Before joining the Public Defender’s Office, Angela was the Policy Director and a Senior Staff Attorney at Advancing Justice – Asian Law Caucus (“ALC”), where she worked for over 15 years. She joined the ALC as a Soros Justice Fellow in 2006 and launched and managed the first Criminal Justice Reform Program at an Asian and Pacific Islander civil rights organization in the country. At the ALC, Angela collaborated with the Public Defender’s Office and represented limited English proficient families with youth detained in San Francisco’s juvenile hall to advocate for their release and for culturally competent and language-accessible services. 

In 2008, Angela co-founded FREESF, a local immigrant rights coalition, and led campaigns to pass three ordinances that strengthened San Francisco’s Sanctuary Ordinance by ending the transfer of youth and adults by local law enforcement to Immigration and Customs Enforcement (“ICE”). She also co-founded the ICE out of CA statewide coalition to pass the TRUST Act, TRUTH Act, and CA Values Act to protect thousands of immigrants from being turned over to ICE by local law enforcement across the state every year. Angela also drafted and led the passage of the Pardon and Commutation Reform Act of 2018 to increase the accessibility and transparency of the state clemency process.

Angela served on the San Francisco Police Commission, and was involved in passing and implementing Department General Orders and resolutions to improve language access, juvenile rights, immigrant rights, and the Crisis Intervention Team program. 

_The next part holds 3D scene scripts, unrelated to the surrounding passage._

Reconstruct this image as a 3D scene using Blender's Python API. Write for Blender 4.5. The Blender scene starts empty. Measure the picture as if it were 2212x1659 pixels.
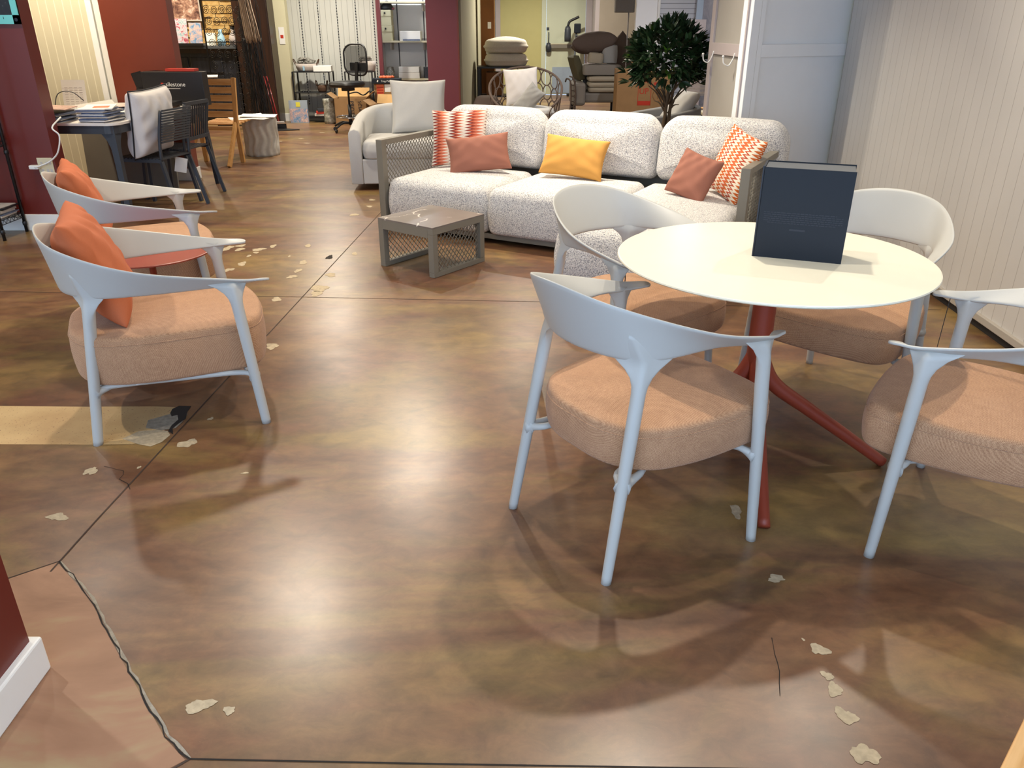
import bpy, math, random
from mathutils import Vector, Matrix
from math import sin, cos, pi, radians as R
random.seed(7)
S = bpy.context.scene
COL = S.collection
# ------------------------------------------------------------------ camera, world, lights, exposure
cam_d = bpy.data.cameras.new('camera'); cam = bpy.data.objects.new('camera', cam_d); COL.objects.link(cam)
cam_d.sensor_fit = 'HORIZONTAL'; cam_d.sensor_width = 36.0; cam_d.lens = 36.0 * 1679.16 / 2212
cam_d.clip_start = 0.05; cam_d.clip_end = 100
cam.location = (0, 0, 1.5); cam.rotation_euler = (R(90 - 24.7045), 0, 0)
S.camera = cam
S.view_settings.view_transform = 'Standard'; S.view_settings.look = 'None'
S.view_settings.gamma = 1.0; S.view_settings.use_curve_mapping = False
S.view_settings.exposure = 0.0
cy = S.cycles
cy.max_bounces = 6; cy.diffuse_bounces = 4; cy.glossy_bounces = 3; cy.transmission_bounces = 4
cy.use_denoising = True; cy.sample_clamp_indirect = 6.0; cy.caustics_reflective = False; cy.caustics_refractive = False
W = bpy.data.worlds.new('daylight'); S.world = W; W.use_nodes = True
bg = W.node_tree.nodes['Background']; bg.inputs[0].default_value = (0.55, 0.73, 1.0, 1); bg.inputs[1].default_value = 4.0

def lamp(x, y, z, w, size=.10, col=(1, .89, .73), spread=160, aim=None):
    d = bpy.data.lights.new('ceiling_or_fill_light', 'AREA'); d.shape = 'DISK'; d.size = size; d.energy = w; d.color = col
    d.spread = R(spread)
    o = bpy.data.objects.new('ceiling_or_fill_light', d); COL.objects.link(o); o.location = (x, y, z)
    if aim:
        o.rotation_euler = (Vector(aim) - Vector((x, y, z))).to_track_quat('-Z', 'Y').to_euler()
    return o
# spotlights of the track over the showroom, plus one added desk fill
lamp(.72, 3.30, 2.97, 32, .07, aim=(.7, 2.3, 0))
lamp(.28, 2.55, 2.97, 17, .07, aim=(.3, 2.0, 0))
lamp(2.0, 3.9, 2.97, 20, .07, aim=(1.7, 2.2, 0))
lamp(-1.72, 5.15, 2.97, 48, .16, aim=(-1.3, 3.0, 0))
lamp(-1.05, 7.5, 2.97, 52, .08, aim=(-.7, 6, 0))
lamp(.35, 6.15, 2.97, 34, .08, aim=(.9, 6.1, 0), spread=100)
lamp(-3.2, 2.9, 2.97, 30, .08, aim=(-2.6, 2.8, 0))
lamp(-4.4, 7.6, 2.97, 70, .10, col=(1, .86, .62))
lamp(-2.6, 10.5, 2.97, 75, .14)
lamp(-3.5, 5.3, 2.97, 22, .08)  # added fill that brightens the desk top, no known fixture here
lamp(.2, 10.2, 2.97, 60, .14)
lamp(-3.0, 13.0, 2.97, 85, .14, col=(1, .93, .80))
lamp(-5.4, 13.0, 2.97, 80, .14, col=(1, .84, .60))
lamp(-1.8, 15.0, 2.97, 34, .14, col=(.85, .92, 1))
lamp(2.6, 11.6, 2.97, 50, .16, col=(.95, .96, 1))
lamp(.6, 17.6, 2.97, 120, .16, col=(1, .93, .80))
lamp(2.4, 18.0, 2.97, 14, .16, col=(1, .93, .80))

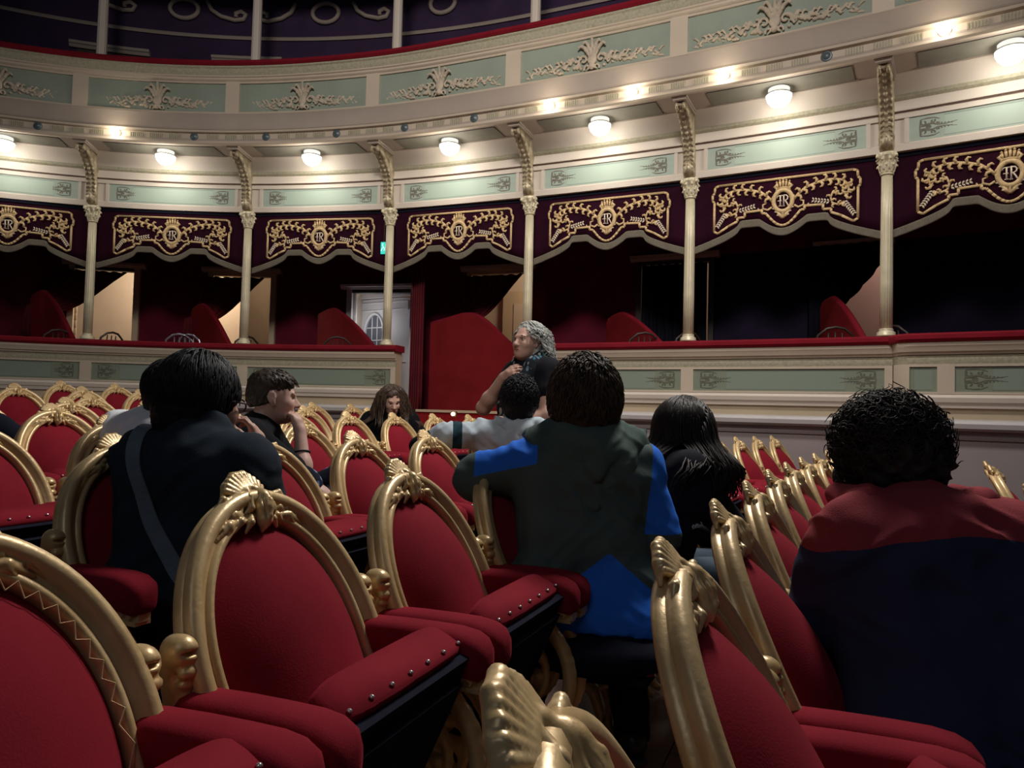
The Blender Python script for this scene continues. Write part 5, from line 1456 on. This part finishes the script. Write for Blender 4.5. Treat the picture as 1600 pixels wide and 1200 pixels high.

Angela was named a Local Hero by the San Francisco Bay Guardian, honored with a Monarch Award by the Pacific Asian American Women Bay Area Coalition, selected for a 40 Under 40 Leadership Award from the New Leaders Council, and named a Best Under 40 attorney by the National Asian Pacific Bar Association.

Angela received her B.A. from Occidental College and her J.D from Harvard Law School.

Assistant Chief Attorney, Operations - Hadi Razzaq

Hadi Razzaq leads our Operations division, which ensures that our Office functions as efficiently and effectively as possible, and in a manner that is connected across our various units and functions.

Hadi started his legal career as a civil litigator, and then served as a deputy public defender in Contra Costa and Marin Counties before joining our Office in 2006, where he has worked on the front lines in the misdemeanor, felony, and specialty court units.  He has tried more than 45 jury trials, including successful efforts in some of the most challenging “life” cases in the history of our Office.  In 2018, the late Public Defender Jeff Adachi promoted Hadi to be the Manager of our Investigation Unit.  More recently, Hadi also supervised our Paralegal, Reentry, and Pre-Trial Release Units, and advanced our attorneys, investigators, paralegals, and social workers working collaboratively in advocacy teams to represent our clients at the highest level. 

Hadi was integral in conceiving of and launching the Adachi Project, the Public Defender’s documentary film and storytelling initiative aimed at elevating the voices of our Office’s clients, families, and communities while honoring Jeff Adachi’s trailblazing legacy as both a filmmaker and the Public Defender. 

Hadi was born in Lahore, Pakistan and grew up in an immigrant family in St. Louis, Missouri.  He earned his B.A. at Emory University, and obtained his J.D. from the University of California, Berkeley School of Law.  Hadi has served as the Co-Chair of the Civil Rights Committee of the South Asian Bar Association of Northern California and as a board member of the Coalition on Homelessness, and recently represented our Office on the Bar Association of San Francisco’s Criminal Justice Task Force.